** TASK DESCRIPTION **
Retype, word for word, the lines between the ones holding "What Blender Python" and "so = bpy.data.objects.new('soft_sun', sd);", inclusive; pictures stay out of the copy.

** TASK INPUT **
----
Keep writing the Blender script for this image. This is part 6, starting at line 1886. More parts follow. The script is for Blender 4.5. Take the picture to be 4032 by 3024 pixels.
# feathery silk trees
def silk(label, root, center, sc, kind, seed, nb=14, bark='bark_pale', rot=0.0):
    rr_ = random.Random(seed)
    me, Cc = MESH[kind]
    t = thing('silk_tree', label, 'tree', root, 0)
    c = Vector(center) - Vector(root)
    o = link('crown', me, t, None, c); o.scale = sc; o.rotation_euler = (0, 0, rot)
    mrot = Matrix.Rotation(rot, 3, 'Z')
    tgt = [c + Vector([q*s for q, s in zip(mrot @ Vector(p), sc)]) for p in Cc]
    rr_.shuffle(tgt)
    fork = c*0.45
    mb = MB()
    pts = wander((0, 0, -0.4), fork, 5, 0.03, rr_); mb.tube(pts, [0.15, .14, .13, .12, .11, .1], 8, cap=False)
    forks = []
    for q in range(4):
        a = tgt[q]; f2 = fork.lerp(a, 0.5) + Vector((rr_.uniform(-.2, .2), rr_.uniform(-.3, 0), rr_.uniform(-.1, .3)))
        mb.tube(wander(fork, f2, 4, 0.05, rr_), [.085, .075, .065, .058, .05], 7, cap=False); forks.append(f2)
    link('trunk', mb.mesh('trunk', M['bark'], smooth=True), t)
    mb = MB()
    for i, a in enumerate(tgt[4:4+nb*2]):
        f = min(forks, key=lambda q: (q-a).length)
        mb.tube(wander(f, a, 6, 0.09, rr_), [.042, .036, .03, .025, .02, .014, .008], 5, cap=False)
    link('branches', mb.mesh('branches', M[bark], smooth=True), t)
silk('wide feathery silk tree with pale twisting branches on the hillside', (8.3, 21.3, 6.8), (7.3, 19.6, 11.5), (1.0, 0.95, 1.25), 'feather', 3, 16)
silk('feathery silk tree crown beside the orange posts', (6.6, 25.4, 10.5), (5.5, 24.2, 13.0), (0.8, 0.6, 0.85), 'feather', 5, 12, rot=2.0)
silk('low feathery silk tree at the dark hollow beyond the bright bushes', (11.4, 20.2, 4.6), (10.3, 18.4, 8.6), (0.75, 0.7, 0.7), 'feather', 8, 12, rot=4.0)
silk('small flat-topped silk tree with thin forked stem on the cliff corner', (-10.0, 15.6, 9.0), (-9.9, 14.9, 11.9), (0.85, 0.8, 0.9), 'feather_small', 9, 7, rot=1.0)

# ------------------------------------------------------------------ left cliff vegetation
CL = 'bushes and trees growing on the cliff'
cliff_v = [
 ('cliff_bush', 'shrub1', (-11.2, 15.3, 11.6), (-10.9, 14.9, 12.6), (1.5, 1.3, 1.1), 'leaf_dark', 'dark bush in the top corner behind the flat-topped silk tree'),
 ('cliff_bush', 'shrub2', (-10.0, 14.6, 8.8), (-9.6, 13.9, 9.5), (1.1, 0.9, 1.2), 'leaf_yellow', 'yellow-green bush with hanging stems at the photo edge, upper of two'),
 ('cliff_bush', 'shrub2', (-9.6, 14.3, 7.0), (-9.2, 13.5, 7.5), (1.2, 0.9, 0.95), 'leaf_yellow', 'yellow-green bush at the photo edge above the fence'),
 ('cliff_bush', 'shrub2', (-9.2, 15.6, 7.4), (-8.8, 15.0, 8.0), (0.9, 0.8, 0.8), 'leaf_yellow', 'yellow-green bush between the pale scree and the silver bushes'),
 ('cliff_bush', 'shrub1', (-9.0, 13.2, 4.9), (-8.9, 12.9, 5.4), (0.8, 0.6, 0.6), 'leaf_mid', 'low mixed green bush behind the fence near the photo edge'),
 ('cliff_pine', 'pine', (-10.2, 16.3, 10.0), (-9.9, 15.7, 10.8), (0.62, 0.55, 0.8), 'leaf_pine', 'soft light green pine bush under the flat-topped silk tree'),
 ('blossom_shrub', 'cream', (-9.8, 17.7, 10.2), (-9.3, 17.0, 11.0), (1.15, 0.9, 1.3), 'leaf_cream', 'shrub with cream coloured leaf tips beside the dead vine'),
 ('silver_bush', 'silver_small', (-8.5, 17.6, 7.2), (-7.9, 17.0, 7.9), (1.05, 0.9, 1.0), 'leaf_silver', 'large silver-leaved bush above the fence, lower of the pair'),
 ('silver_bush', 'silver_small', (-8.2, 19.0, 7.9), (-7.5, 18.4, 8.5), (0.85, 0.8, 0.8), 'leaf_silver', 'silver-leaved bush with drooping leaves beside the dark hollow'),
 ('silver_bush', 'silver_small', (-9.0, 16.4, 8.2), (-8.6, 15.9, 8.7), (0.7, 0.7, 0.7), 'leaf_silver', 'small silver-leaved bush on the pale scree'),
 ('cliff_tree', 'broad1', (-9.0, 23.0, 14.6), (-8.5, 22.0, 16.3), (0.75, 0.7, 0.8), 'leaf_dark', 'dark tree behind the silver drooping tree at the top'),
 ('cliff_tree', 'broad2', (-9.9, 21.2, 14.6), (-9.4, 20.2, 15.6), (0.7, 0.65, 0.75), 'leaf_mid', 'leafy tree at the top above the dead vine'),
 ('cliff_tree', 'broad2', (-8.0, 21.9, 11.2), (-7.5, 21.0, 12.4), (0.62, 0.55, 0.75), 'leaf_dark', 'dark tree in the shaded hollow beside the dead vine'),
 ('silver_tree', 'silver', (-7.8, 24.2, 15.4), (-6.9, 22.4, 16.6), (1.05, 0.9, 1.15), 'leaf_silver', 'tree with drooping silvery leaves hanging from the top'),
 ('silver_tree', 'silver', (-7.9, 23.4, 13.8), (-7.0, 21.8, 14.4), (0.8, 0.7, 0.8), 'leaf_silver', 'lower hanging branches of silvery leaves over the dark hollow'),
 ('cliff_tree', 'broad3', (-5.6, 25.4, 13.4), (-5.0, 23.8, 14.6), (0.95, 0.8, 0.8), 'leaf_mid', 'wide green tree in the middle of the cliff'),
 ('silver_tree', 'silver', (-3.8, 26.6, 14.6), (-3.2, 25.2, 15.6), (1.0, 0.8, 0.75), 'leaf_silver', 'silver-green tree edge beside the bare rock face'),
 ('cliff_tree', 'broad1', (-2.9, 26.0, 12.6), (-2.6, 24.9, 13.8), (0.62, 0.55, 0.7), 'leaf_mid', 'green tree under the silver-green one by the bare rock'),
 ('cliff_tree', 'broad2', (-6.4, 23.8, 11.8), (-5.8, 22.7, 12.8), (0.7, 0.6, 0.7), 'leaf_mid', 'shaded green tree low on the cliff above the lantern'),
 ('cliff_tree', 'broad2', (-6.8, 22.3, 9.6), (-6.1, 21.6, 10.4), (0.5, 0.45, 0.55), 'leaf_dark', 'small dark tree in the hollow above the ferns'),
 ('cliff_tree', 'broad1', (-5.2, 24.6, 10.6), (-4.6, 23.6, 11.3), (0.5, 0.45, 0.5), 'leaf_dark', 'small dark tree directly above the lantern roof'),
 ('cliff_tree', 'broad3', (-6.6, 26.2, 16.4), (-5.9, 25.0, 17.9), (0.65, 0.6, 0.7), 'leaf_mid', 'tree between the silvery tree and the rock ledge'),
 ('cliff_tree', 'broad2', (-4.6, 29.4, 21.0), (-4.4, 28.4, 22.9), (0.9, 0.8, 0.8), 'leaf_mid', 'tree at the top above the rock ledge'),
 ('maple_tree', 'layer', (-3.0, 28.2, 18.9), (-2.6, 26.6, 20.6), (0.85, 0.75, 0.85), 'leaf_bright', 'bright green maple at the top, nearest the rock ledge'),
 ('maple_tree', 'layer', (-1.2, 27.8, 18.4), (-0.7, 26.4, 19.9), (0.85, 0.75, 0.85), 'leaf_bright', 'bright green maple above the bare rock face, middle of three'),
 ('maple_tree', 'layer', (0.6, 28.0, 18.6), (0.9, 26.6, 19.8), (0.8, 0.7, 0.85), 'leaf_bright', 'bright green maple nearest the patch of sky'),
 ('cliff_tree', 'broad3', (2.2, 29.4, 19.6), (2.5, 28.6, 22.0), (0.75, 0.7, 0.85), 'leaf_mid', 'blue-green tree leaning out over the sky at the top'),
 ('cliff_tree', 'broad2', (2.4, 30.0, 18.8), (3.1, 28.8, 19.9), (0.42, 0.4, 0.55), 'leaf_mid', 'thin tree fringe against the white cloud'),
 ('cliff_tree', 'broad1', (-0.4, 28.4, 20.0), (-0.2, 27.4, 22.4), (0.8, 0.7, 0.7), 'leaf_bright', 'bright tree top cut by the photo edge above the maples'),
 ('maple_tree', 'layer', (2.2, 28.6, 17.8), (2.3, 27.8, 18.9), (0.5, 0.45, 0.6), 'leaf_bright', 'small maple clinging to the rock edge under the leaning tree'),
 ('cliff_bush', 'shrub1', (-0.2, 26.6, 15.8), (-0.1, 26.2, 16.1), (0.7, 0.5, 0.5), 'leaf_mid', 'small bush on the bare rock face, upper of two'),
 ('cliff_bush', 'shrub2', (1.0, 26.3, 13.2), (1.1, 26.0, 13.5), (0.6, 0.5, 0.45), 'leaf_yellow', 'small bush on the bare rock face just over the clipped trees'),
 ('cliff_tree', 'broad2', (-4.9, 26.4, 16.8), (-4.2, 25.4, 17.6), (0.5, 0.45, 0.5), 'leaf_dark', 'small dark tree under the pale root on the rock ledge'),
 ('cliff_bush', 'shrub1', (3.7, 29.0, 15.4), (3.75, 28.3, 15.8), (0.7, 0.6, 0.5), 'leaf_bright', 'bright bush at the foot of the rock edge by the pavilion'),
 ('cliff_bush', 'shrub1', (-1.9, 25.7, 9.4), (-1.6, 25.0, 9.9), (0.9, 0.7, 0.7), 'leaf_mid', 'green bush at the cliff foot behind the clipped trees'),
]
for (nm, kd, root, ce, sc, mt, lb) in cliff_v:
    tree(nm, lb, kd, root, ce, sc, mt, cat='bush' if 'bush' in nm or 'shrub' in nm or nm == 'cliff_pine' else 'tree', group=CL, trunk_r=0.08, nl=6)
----
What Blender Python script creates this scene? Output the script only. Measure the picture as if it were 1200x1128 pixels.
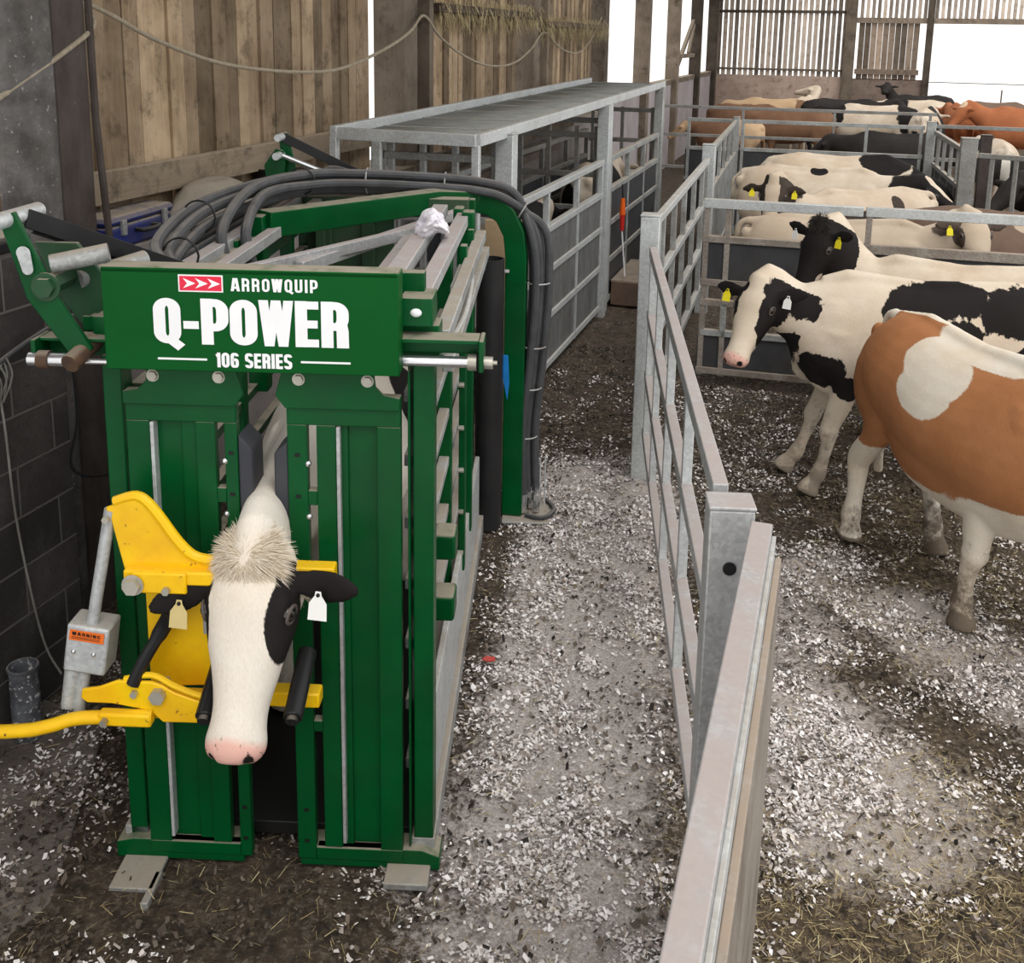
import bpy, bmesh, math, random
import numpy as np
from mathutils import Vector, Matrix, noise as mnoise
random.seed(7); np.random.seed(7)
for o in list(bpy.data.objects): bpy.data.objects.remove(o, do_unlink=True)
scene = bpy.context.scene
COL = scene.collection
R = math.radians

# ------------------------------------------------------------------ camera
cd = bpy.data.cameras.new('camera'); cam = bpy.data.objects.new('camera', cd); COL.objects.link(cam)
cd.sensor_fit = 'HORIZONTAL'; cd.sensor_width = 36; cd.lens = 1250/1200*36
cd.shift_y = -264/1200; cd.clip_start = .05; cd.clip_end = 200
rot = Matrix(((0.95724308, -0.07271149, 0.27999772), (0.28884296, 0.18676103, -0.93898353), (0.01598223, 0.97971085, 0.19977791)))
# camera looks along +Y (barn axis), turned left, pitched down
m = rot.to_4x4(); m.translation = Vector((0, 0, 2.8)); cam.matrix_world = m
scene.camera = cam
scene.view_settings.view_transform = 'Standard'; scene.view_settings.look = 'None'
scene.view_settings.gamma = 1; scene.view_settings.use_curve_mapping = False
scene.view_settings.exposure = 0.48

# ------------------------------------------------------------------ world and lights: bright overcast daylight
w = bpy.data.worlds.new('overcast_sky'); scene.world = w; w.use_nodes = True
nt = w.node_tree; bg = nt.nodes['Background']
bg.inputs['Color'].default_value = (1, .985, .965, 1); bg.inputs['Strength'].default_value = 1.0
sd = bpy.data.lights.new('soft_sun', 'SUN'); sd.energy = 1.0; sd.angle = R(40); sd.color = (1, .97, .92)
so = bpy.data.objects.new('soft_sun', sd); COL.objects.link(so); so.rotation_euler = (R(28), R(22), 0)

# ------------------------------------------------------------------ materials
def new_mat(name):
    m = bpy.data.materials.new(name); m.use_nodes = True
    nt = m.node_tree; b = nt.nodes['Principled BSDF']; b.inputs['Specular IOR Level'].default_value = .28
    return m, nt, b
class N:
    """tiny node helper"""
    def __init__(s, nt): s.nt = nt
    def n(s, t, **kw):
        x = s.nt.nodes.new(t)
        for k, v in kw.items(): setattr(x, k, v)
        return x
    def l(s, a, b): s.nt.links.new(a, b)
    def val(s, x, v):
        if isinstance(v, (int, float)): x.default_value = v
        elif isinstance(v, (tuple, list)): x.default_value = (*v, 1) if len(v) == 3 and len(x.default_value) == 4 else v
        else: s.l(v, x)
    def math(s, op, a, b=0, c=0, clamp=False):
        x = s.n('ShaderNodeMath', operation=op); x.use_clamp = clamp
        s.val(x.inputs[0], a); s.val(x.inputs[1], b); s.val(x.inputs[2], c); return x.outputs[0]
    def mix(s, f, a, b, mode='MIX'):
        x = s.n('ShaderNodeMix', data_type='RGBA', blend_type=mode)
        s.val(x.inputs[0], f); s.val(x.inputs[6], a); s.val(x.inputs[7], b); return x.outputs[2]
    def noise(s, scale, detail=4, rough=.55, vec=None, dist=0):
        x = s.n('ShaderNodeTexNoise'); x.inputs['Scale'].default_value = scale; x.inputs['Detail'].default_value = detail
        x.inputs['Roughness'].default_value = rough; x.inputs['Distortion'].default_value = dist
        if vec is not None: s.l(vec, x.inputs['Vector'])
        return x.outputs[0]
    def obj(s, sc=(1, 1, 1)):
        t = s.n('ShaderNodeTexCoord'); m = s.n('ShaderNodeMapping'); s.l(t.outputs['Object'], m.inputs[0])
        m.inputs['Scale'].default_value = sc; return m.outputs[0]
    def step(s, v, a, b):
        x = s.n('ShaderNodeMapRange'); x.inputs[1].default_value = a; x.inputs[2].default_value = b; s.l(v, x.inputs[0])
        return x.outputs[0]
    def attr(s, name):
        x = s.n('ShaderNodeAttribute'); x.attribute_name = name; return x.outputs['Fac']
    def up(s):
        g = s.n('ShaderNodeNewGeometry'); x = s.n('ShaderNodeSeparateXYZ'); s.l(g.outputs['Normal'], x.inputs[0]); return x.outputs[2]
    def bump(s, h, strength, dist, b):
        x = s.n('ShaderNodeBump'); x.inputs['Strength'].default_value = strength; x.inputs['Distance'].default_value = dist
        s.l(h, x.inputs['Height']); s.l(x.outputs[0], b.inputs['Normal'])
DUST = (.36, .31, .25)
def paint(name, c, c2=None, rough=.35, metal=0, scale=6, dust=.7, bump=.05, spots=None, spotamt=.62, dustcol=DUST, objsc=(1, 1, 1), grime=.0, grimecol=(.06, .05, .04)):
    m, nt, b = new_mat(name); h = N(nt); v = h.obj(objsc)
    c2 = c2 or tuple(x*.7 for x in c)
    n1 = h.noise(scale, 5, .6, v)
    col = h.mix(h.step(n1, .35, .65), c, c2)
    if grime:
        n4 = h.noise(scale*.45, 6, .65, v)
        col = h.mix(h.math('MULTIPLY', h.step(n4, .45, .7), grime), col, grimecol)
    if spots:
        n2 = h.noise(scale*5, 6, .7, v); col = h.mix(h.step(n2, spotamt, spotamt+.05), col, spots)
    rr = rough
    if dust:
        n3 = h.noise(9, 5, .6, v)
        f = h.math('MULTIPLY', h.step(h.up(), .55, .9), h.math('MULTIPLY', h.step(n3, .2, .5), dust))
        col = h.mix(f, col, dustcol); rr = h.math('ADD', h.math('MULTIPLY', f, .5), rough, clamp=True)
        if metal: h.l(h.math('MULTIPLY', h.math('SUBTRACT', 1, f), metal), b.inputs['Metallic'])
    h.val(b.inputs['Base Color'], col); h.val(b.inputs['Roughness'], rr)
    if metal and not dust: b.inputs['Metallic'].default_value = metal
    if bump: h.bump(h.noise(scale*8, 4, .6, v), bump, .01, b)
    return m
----
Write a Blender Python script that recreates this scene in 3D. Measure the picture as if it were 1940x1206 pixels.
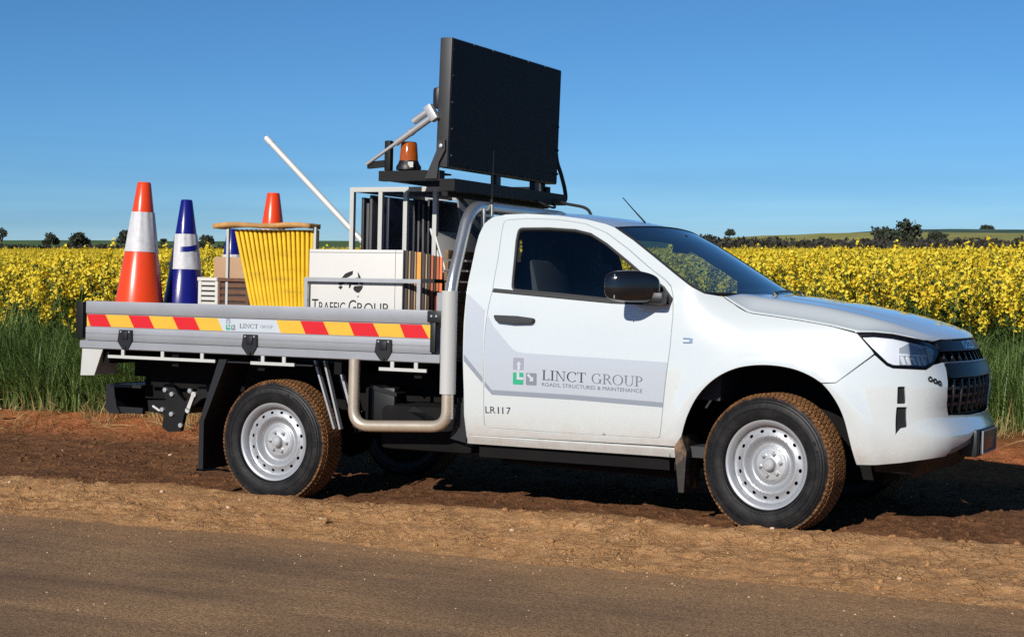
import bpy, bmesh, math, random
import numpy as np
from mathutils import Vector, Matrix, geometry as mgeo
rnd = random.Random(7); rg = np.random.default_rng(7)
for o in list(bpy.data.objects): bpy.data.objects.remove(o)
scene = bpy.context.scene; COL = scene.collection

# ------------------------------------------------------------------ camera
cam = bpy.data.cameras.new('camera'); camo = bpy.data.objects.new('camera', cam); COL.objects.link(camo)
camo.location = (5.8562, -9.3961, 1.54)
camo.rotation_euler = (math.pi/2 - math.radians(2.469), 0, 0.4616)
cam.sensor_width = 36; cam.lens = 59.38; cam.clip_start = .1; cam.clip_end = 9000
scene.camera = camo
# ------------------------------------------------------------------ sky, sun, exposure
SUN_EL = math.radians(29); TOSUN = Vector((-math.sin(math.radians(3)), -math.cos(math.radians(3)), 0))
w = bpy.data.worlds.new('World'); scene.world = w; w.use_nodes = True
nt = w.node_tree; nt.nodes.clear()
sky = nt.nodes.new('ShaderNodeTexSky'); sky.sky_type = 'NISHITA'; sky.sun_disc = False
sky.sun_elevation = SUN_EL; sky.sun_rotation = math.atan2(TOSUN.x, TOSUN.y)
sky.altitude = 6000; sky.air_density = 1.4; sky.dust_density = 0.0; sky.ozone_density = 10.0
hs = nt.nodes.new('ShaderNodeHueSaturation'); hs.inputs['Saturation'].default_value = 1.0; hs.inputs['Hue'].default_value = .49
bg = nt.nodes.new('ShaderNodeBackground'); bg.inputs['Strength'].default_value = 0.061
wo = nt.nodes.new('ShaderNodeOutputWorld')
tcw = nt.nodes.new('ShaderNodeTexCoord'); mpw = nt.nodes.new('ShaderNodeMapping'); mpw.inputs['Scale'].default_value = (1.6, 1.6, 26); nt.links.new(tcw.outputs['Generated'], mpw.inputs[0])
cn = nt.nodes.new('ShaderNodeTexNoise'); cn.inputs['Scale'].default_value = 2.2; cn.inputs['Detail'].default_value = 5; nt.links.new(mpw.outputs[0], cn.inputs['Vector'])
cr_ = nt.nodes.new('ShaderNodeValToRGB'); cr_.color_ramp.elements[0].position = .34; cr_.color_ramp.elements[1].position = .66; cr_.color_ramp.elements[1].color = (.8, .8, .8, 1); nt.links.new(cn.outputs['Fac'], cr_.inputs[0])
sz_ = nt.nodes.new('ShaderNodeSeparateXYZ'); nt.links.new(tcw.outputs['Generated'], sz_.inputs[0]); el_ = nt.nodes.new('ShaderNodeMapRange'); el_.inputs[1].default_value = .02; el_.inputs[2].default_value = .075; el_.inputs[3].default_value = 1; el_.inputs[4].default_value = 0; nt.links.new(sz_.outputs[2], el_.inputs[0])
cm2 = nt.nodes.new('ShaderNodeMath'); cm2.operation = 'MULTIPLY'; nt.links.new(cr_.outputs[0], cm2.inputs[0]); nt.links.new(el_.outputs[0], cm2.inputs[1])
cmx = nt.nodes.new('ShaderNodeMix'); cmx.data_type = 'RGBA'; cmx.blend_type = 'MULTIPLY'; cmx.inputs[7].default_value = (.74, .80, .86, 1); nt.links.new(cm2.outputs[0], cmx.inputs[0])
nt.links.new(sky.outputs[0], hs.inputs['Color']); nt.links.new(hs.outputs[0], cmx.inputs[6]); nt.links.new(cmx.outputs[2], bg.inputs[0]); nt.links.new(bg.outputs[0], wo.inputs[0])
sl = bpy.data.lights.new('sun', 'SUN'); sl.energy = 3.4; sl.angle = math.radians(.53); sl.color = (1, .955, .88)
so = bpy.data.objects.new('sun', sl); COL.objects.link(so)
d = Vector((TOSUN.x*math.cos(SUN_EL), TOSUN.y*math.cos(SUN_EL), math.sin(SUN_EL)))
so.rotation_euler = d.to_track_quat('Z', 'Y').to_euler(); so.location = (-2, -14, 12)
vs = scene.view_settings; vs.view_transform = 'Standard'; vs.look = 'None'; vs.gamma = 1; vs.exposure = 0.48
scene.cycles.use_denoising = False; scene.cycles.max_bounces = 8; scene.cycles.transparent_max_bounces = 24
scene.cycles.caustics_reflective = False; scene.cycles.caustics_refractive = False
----
** PROBLEM SOLUTION **
What Blender Python script creates this scene? Output the script only. Measure the picture as if it were 1200x1128 pixels.
import bpy, bmesh, math, random
import numpy as np
from mathutils import Vector, Matrix, noise as mnoise
random.seed(7); np.random.seed(7)
for o in list(bpy.data.objects): bpy.data.objects.remove(o, do_unlink=True)
scene = bpy.context.scene
COL = scene.collection
R = math.radians

# ------------------------------------------------------------------ camera
cd = bpy.data.cameras.new('camera'); cam = bpy.data.objects.new('camera', cd); COL.objects.link(cam)
cd.sensor_fit = 'HORIZONTAL'; cd.sensor_width = 36; cd.lens = 1250/1200*36
cd.shift_y = -264/1200; cd.clip_start = .05; cd.clip_end = 200
rot = Matrix(((0.95724308, -0.07271149, 0.27999772), (0.28884296, 0.18676103, -0.93898353), (0.01598223, 0.97971085, 0.19977791)))
# camera looks along +Y (barn axis), turned left, pitched down
m = rot.to_4x4(); m.translation = Vector((0, 0, 2.8)); cam.matrix_world = m
scene.camera = cam
scene.view_settings.view_transform = 'Standard'; scene.view_settings.look = 'None'
scene.view_settings.gamma = 1; scene.view_settings.use_curve_mapping = False
scene.view_settings.exposure = 0.48

# ------------------------------------------------------------------ world and lights: bright overcast daylight
w = bpy.data.worlds.new('overcast_sky'); scene.world = w; w.use_nodes = True
nt = w.node_tree; bg = nt.nodes['Background']
bg.inputs['Color'].default_value = (1, .985, .965, 1); bg.inputs['Strength'].default_value = 1.0
sd = bpy.data.lights.new('soft_sun', 'SUN'); sd.energy = 1.0; sd.angle = R(40); sd.color = (1, .97, .92)
so = bpy.data.objects.new('soft_sun', sd); COL.objects.link(so); so.rotation_euler = (R(28), R(22), 0)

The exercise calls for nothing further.